How Rio Tinto can ensure its Aboriginal heritage review is transparent and independent

29 Jun 2020

This article was originally published on The Conversation.

Rio Tinto has committed to an internal review of its heritage management processes in the wake of its destruction of a 46,000-year-old Aboriginal heritage site in Western Australia last month.

After intense pressure from stakeholders and the announcement of a Senate inquiry, Rio Tinto has pledged to complete the review by October and make the findings public.

The board has appointed Michael L’Estrange, an independent non-executive director of Rio Tinto and former Australian high commissioner to the UK, to conduct the review.

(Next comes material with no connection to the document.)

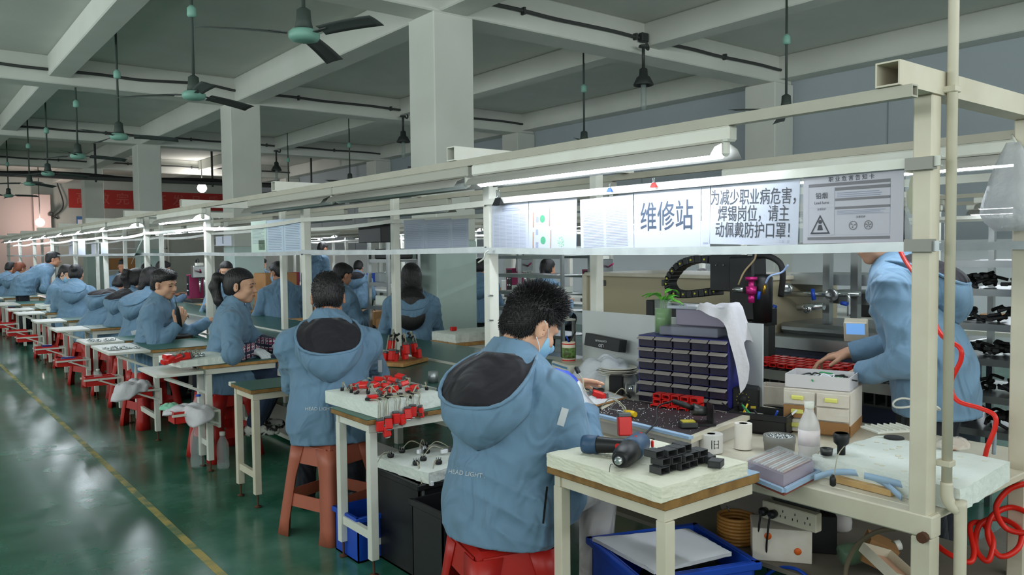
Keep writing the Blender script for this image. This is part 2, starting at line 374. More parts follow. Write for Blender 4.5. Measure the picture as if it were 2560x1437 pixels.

The process will focus on Rio Tinto’s internal heritage standards, procedures, reporting and governance, and its relationship with the Puutu Kunti Kurama and Pinikura peoples in Western Australia.

But there are many questions about the inquiry that remain unanswered. For one, there is no indication L’Estrange will step aside from normal board duties to focus on the review, or that an independent investigating body will be created to support the process.

The credibility of the process hinges on a number of other factors, as well. These include the scope of the review, how it will be conducted, what will be disclosed publicly and who will be protected, and how will the company will respond to the review recommendations.

How other mining companies have conducted public inquiries

This is not the first time a mining giant has been thrust into the public spotlight and effectively forced to commission an independent inquiry on the impact of its operations on local communities.

Our preliminary research indicates public-private inquiries in mining can bring much-needed transparency to the industry’s typically closed approach to investigating contentious issues. They can also bring to light information that would have otherwise been invisible to the public.

The impact and effectiveness of such inquiries, however, relies on transparency over the scope, process and output itself.

For example, the global mining industry has another, very public inquiry currently underway: the Global Tailings Review (GTR).